High-fidelity collisional quantum gates with fermionic atoms

Abstract Quantum simulations of electronic structure and strongly correlated quantum phases are among the most promising applications of quantum computing. These computations benefit from native fermionic encodings 1,2 , enforcing fermionic statistics and conservation laws such as particle number and magnetization 3 independent of gate errors. While ultracold atoms in optical lattices have become established as powerful analogue simulators of strongly correlated fermionic matter 4–7 , neutral-atom platforms have concurrently emerged as versatile, scalable architectures for spin-based digital quantum computation 8 . Unifying these capabilities requires high-fidelity motionally coherent gates for fermionic atoms 9–11 , similar to collisional gates in bosonic systems 12,13 , paving the way for programmable fermionic quantum processors. Here we demonstrate collisional entangling gates with fidelities up to 99.75(6)% and Bell-state lifetimes exceeding 10 s, realized by means of controlled interactions of fermionic atoms in an optical superlattice.
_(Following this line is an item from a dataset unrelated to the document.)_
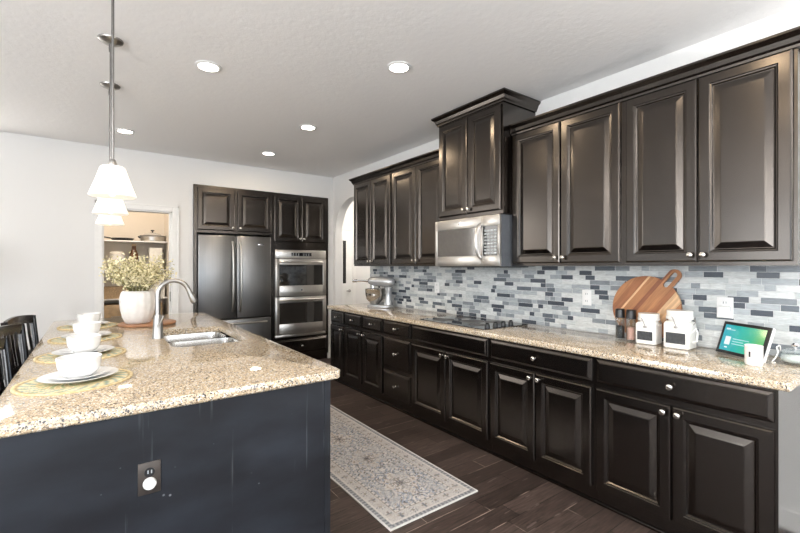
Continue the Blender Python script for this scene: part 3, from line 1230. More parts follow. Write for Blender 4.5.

Using quantum gas microscopy 14 , we microscopically characterize spin-exchange and pair-tunnelling gates and realize a robust composite pair-exchange gate, a key building block for quantum chemistry simulations 3,15 . Our results establish controlled collisions in optical lattices as a competitive and complementary route to high entangling gate fidelities in neutral-atom quantum computers. Operating intrinsically with fermions, this capability naturally extends to many-qubit architectures, in which fermionic statistics become relevant, enabling complex state preparation and advanced readout 16–19 in scalable analogue–digital hybrid quantum simulators. Combined with local addressing 20,21 , these gates mark a crucial step towards a fully digital fermionic quantum computer based on controlled motion and entanglement of neutral atoms.